Tuesday, March 26, 2013

It may be the 'hardest thing in the world to get out' - Sydney Morning Herald


Analysis


''What does Afghanistan show?'' Stephen Smith asked on Tuesday. ''Easiest thing in the world to get in, hardest thing in the world to get out.''


He was talking about military occupation generally, but rarely has it been truer than in Afghanistan.


Tuesday's announcement of the closure of Tarin Kowt base is a milestone, but the question of how exactly a massive coalition like the International Security Assistance Force actually draws a line under more than a decade of conflict remains an open one.


Most Diggers will be out by the end of this year. But the Australian government is keeping open the option of leaving some special forces for training and counter-terrorism beyond the end of 2014, when Afghans formally take full responsibility for their security.


What Australia decides depends very much on what the United States decides. And that in turn depends on whether the Americans can reach an agreement with Afghan President Hamid Karzai. What would be the legal status of remaining troops? Would they be immune from prosecution? Right now they're protected under a UN mandate but that will end on December 31, 2014.


The US failed to cut a similar agreement with the Iraqi government when it was winding down its presence there in 2011.


An Afghan agreement looks less likely than it did six months ago, with the mercurial Karzai recently accusing US forces of colluding with the Taliban and killing civilians - then saying on Tuesday he was misquoted.


Certainly, Afghan Foreign Minister Zalmai Rassoul seemed bemused last week when, during a press conference in Canberra with Smith, it was put to him that Australian special forces might be doing counter-terrorism duties beyond 2014.


His understanding was that Australians - if they stay - would only be training Afghans.

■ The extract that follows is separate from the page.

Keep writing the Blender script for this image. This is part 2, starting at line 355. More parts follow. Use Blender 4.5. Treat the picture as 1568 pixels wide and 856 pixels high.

''The fact that the Foreign Minister didn't recognise this doesn't lend much hope to the thought that the Afghans are particularly focused on Australia,'' says Peter Jennings, head of the Australian Strategic Policy Institute.


That mightn't be a bad thing. Many special forces soldiers are on their sixth or seventh rotations.


Perhaps, as Jennings points out, they've done their work. It's time to bring them home.